**JOB:**
Leave out the pictures and transcribe everything else exactly.

**DATA:**
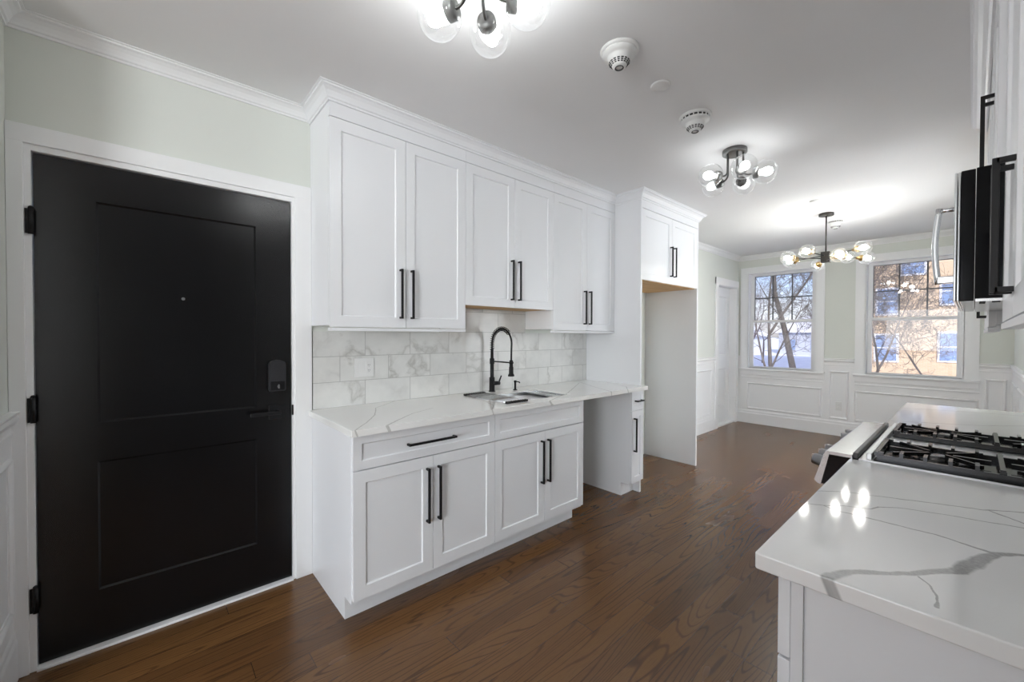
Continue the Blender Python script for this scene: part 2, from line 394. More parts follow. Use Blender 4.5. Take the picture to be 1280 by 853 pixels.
    def slab(s, O, U, V, N, u0, u1, v0, v1, th, panels=(), w1=.004, d1=.009, w0=0., mid=None):
        """door leaf: back plane at O, front at th along N, with recessed (shaker) panels"""
        O, U, V, N = map(Vector, (O, U, V, N))
        us = sorted({u0, u1, *[p[0] for p in panels], *[p[1] for p in panels]}); vs = sorted({v0, v1, *[p[2] for p in panels], *[p[3] for p in panels]})
        G = {}
        P = lambda u, v, n: O+U*u+V*v+N*n
        for u in us:
            for v in vs: G[u, v] = s.bm.verts.new(P(u, v, th))
        fs = []
        for a, b in zip(us[:-1], us[1:]):
            for c, d in zip(vs[:-1], vs[1:]):
                isp = any(p[0]-1e-6 <= a and b <= p[1]+1e-6 and p[2]-1e-6 <= c and d <= p[3]+1e-6 for p in panels)
                if not isp: fs.append(s.bm.faces.new((G[a, c], G[b, c], G[b, d], G[a, d])))
        for (a, b, c, d) in panels:
            ou = [s.bm.verts.new(P(*q, th)) for q in ((a, c), (b, c), (b, d), (a, d))]
            inn = [s.bm.verts.new(P(*q, th-d1)) for q in ((a+w1, c+w1), (b-w1, c+w1), (b-w1, d-w1), (a+w1, d-w1))]
            for i in range(4): fs.append(s.bm.faces.new((ou[i], ou[(i+1) % 4], inn[(i+1) % 4], inn[i])))
            if w0 > 0:   # raised field inside a groove
                m1 = [s.bm.verts.new(P(*q, th-d1)) for q in ((a+w1+w0, c+w1+w0), (b-w1-w0, c+w1+w0), (b-w1-w0, d-w1-w0), (a+w1+w0, d-w1-w0))]
                k = w1+w0+w1
                m2 = [s.bm.verts.new(P(*q, th-d1*.35)) for q in ((a+k, c+k), (b-k, c+k), (b-k, d-k), (a+k, d-k))]
                for X, Y in ((inn, m1), (m1, m2)):
                    for i in range(4): fs.append(s.bm.faces.new((X[i], X[(i+1) % 4], Y[(i+1) % 4], Y[i])))
                fs.append(s.bm.faces.new(m2))
            else: fs.append(s.bm.faces.new(inn))
        f4 = [s.bm.verts.new(P(*q, th)) for q in ((u0, v0), (u1, v0), (u1, v1), (u0, v1))]
        b4 = [s.bm.verts.new(P(*q, 0)) for q in ((u0, v0), (u1, v0), (u1, v1), (u0, v1))]
        for i in range(4): fs.append(s.bm.faces.new((f4[i], b4[i], b4[(i+1) % 4], f4[(i+1) % 4])))
        fs.append(s.bm.faces.new(b4[::-1]))
        bmesh.ops.remove_doubles(s.bm, verts=list({v for f in fs for v in f.verts}), dist=1e-6)
        bmesh.ops.recalc_face_normals(s.bm, faces=[f for f in s.bm.faces if f.is_valid]); return s
    def build(s, name, m, parent=None, origin=None):
        me = bpy.data.meshes.new(name); bmesh_ = s.bm
        if parent is not None: off = Vector(parent.get('_o', (0, 0, 0)))
        elif origin is not None: off = Vector(origin)
        else:
            cs = [v.co for v in bmesh_.verts]
            off = Vector(((min(c.x for c in cs)+max(c.x for c in cs))/2, (min(c.y for c in cs)+max(c.y for c in cs))/2, min(c.z for c in cs)))
        o = bpy.data.objects.new(name, me); COL.objects.link(o)
        # keep materials in world coordinates when they carry a layout: objects with 'world' texture keep origin at 0
        if parent is None:
            if m in WORLD_MATS: off = Vector((0, 0, 0))
            o.location = off
        else:
            o.parent = parent
            if m in WORLD_MATS: raise ValueError('layout material on a child')
        for v in bmesh_.verts: v.co -= off
        bmesh_.to_mesh(me); bmesh_.free(); me.materials.append(m); o['_o'] = tuple(off)
        ALL.append(o); return o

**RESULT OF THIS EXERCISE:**
Continue the Blender Python script for this scene: part 2, from line 394. More parts follow. Use Blender 4.5. Take the picture to be 1280 by 853 pixels.
    def slab(s, O, U, V, N, u0, u1, v0, v1, th, panels=(), w1=.004, d1=.009, w0=0., mid=None):
        """door leaf: back plane at O, front at th along N, with recessed (shaker) panels"""
        O, U, V, N = map(Vector, (O, U, V, N))
        us = sorted({u0, u1, *[p[0] for p in panels], *[p[1] for p in panels]}); vs = sorted({v0, v1, *[p[2] for p in panels], *[p[3] for p in panels]})
        G = {}
        P = lambda u, v, n: O+U*u+V*v+N*n
        for u in us:
            for v in vs: G[u, v] = s.bm.verts.new(P(u, v, th))
        fs = []
        for a, b in zip(us[:-1], us[1:]):
            for c, d in zip(vs[:-1], vs[1:]):
                isp = any(p[0]-1e-6 <= a and b <= p[1]+1e-6 and p[2]-1e-6 <= c and d <= p[3]+1e-6 for p in panels)
                if not isp: fs.append(s.bm.faces.new((G[a, c], G[b, c], G[b, d], G[a, d])))
        for (a, b, c, d) in panels:
            ou = [s.bm.verts.new(P(*q, th)) for q in ((a, c), (b, c), (b, d), (a, d))]
            inn = [s.bm.verts.new(P(*q, th-d1)) for q in ((a+w1, c+w1), (b-w1, c+w1), (b-w1, d-w1), (a+w1, d-w1))]
            for i in range(4): fs.append(s.bm.faces.new((ou[i], ou[(i+1) % 4], inn[(i+1) % 4], inn[i])))
            if w0 > 0:   # raised field inside a groove
                m1 = [s.bm.verts.new(P(*q, th-d1)) for q in ((a+w1+w0, c+w1+w0), (b-w1-w0, c+w1+w0), (b-w1-w0, d-w1-w0), (a+w1+w0, d-w1-w0))]
                k = w1+w0+w1
                m2 = [s.bm.verts.new(P(*q, th-d1*.35)) for q in ((a+k, c+k), (b-k, c+k), (b-k, d-k), (a+k, d-k))]
                for X, Y in ((inn, m1), (m1, m2)):
                    for i in range(4): fs.append(s.bm.faces.new((X[i], X[(i+1) % 4], Y[(i+1) % 4], Y[i])))
                fs.append(s.bm.faces.new(m2))
            else: fs.append(s.bm.faces.new(inn))
        f4 = [s.bm.verts.new(P(*q, th)) for q in ((u0, v0), (u1, v0), (u1, v1), (u0, v1))]
        b4 = [s.bm.verts.new(P(*q, 0)) for q in ((u0, v0), (u1, v0), (u1, v1), (u0, v1))]
        for i in range(4): fs.append(s.bm.faces.new((f4[i], b4[i], b4[(i+1) % 4], f4[(i+1) % 4])))
        fs.append(s.bm.faces.new(b4[::-1]))
        bmesh.ops.remove_doubles(s.bm, verts=list({v for f in fs for v in f.verts}), dist=1e-6)
        bmesh.ops.recalc_face_normals(s.bm, faces=[f for f in s.bm.faces if f.is_valid]); return s
    def build(s, name, m, parent=None, origin=None):
        me = bpy.data.meshes.new(name); bmesh_ = s.bm
        if parent is not None: off = Vector(parent.get('_o', (0, 0, 0)))
        elif origin is not None: off = Vector(origin)
        else:
            cs = [v.co for v in bmesh_.verts]
            off = Vector(((min(c.x for c in cs)+max(c.x for c in cs))/2, (min(c.y for c in cs)+max(c.y for c in cs))/2, min(c.z for c in cs)))
        o = bpy.data.objects.new(name, me); COL.objects.link(o)
        # keep materials in world coordinates when they carry a layout: objects with 'world' texture keep origin at 0
        if parent is None:
            if m in WORLD_MATS: off = Vector((0, 0, 0))
            o.location = off
        else:
            o.parent = parent
            if m in WORLD_MATS: raise ValueError('layout material on a child')
        for v in bmesh_.verts: v.co -= off
        bmesh_.to_mesh(me); bmesh_.free(); me.materials.append(m); o['_o'] = tuple(off)
        ALL.append(o); return o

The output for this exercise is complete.